3. No team has used more draft picks on running backs since 2016 than SEA (9). They have quietly accepted the idea that investing in young backs (a lot of them) is the way to build the backfield. While they have lacked consistent star power, there is a revolving door of production stemming from the backfield and it is a template I bet many teams wish they used since that time. Their current backfield is, in my opinion, the best they’ve had when it comes to ceiling and potential production.


1. Bill Parcells once said the quickest way to improve a football team (and win 1-2 more games per year) is on special teams. It moves the needle more than the general fan and media understand. On the flip side, a poor special teams unit can swing the needle downward in a hurry. Hidden yards, penalties, points. They all add up. NYG is set at kicker, and punter Jamie Gillan is playing much better as well. But the number of mistakes we are seeing from this unit is utterly pitiful. I will not pretend to know how the schematics are impacting the result, but Special Teams Coach Thomas McGaughey needs to be put on notice. What his group is doing is simply unacceptable. Through all the NYG coaching turmoil since 2018, he remains.
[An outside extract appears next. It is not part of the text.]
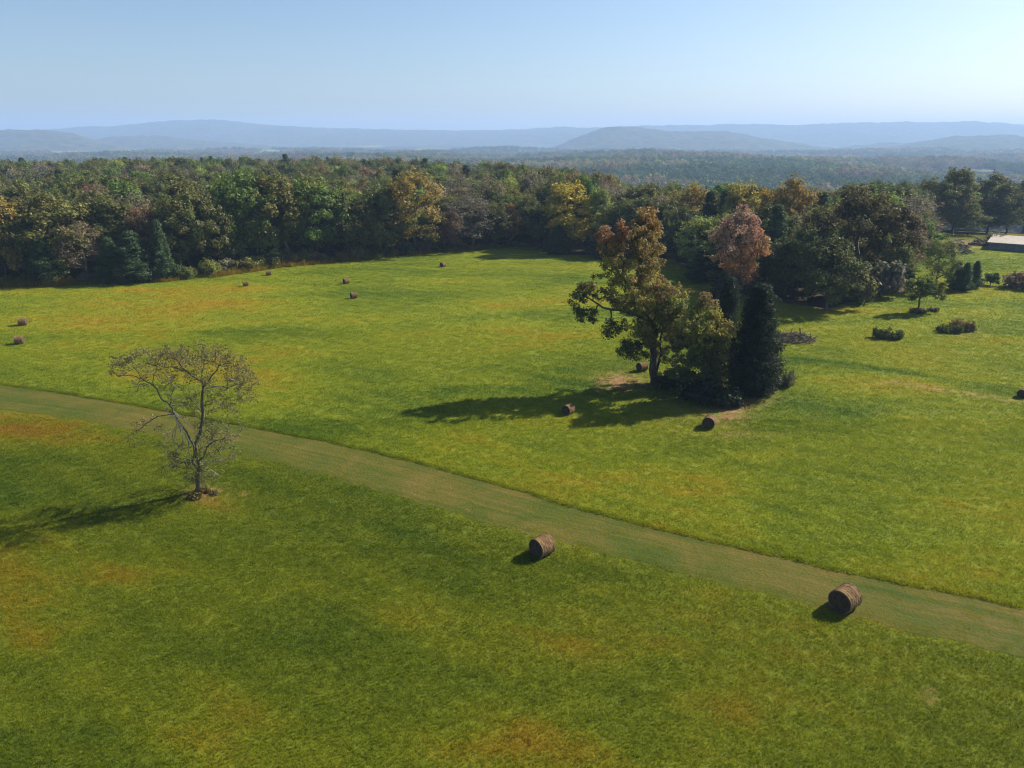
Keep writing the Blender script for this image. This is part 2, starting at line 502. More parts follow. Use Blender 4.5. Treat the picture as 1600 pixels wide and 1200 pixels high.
ridge('hills', 'low blue wooded hill at the far left edge of the valley', 4300, [(-400, 232), (-200, 212), (-60, 205), (0, 203), (70, 204), (110, 209), (150, 219), (200, 229), (240, 234)], 900, 33)
ridge('hills', 'small blue hill in front of the left ridge', 4900, [(60, 236), (130, 222), (180, 214), (225, 211), (260, 213), (330, 221), (420, 228), (520, 236)], 800, 45)
ridge('hills', 'twin-humped blue hill right of the centre of the valley', 4500,
      [(820, 238), (870, 229), (910, 212), (940, 201), (965, 197), (1000, 200), (1050, 205), (1095, 206), (1130, 205), (1160, 209), (1200, 217), (1260, 226), (1330, 236)], 900, 57)
ridge('hills', 'low blue hill rising toward the right edge of the valley', 4000, [(1330, 240), (1390, 230), (1440, 221), (1490, 214), (1545, 211), (1600, 213), (1700, 216), (1850, 225), (2000, 240)], 850, 69)

ridge('hills', 'long low swell of woods left of centre under the far ridge', 5200, [(280, 240), (400, 232), (500, 229), (620, 231), (740, 235), (840, 240)], 700, 81)
ridge('hills', 'small blue knoll between the twin hill and the right-hand hill', 4600, [(1260, 240), (1330, 229), (1385, 223), (1430, 225), (1480, 233), (1530, 240)], 600, 93)

# ------------------------------------------------------------------ tree building
def frusta(P0, P1, R0, R1, sides):
    """separate tapered tubes for every segment"""
    n = len(P0)
    if n == 0: return np.zeros((0, 3)), np.zeros((0, 4), int)
    d = P1 - P0; L = np.linalg.norm(d, axis=1)[:, None] + 1e-9; d = d / L
    ref = np.where(np.abs(d[:, 2:3]) > 0.9, np.array([[1., 0, 0]]), np.array([[0, 0, 1.]]))
    a = np.cross(d, ref); a /= np.linalg.norm(a, axis=1)[:, None]
    b = np.cross(d, a)
    th = np.arange(sides) / sides * 2 * np.pi
    ring = a[:, None, :] * np.cos(th)[None, :, None] + b[:, None, :] * np.sin(th)[None, :, None]
    V0 = P0[:, None, :] + ring * R0[:, None, None]
    V1 = (P1 + d * R1[:, None] * 0.4)[:, None, :] + ring * R1[:, None, None]
    V = np.concatenate([V0, V1], 1).reshape(-1, 3)
    k = np.arange(sides); k2 = (k + 1) % sides
    f = np.stack([k, k2, k2 + sides, k + sides], 1)
    F = (f[None] + (np.arange(n) * 2 * sides)[:, None, None]).reshape(-1, 4)
    return V, F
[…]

Makes one think.

2. The multiple instances of Brian Daboll’s disdain for Daniel Jones on national TV were telling. The re-watch of the tape was telling. With things falling apart all around him, the starting quarterback is only throwing fuel on the dumpster fire. He is not bringing a hose full of water. He is increasing the size of the early season disaster that is historically bad. The interceptions were on him. At least three of the sacks were on him. And multiple missed opportunities were on him. It can no longer be hidden by the excuses. We know the situation around him is dire. We know he is fighting uphill. But even the Head Coach is fed up with what Jones is, and is not, doing. There is no debate here. Jones is not raising his play to a higher level. Case closed, chapter over. Fortunately for him, the book still has another 21+ games left where he can turn it around. The physical ability is there, but the mental game needs to catch up or this will go down as one of the biggest disappointments in franchise history. That is the magnitude of the situation.

3. Does NYG need to make big changes? Like what? Fire coaches? Cut players? Make trades? Unfortunately, I do not think any of the above will help. What they need is Andrew Thomas and Saquon Barkley. Their two best offensive players can create at least some stability and playmaking. But the downfall of this team is a lack of depth. It did not get tested like this a year ago and with the schedule that is much tougher, it is getting exposed on a much deeper level than expected. Roll with the punches will be the only avenue to take. The coaches are the ones who need to adjust, as the league has appeared to adjust to them. The most vital stage and the margin between bad coaching and good coaching is response to adversity. The season is still young, but so far that ingredient is a major failure by this staff. If they cannot respond to adversity, we will soon be scouring the league for the next “big time assistant”.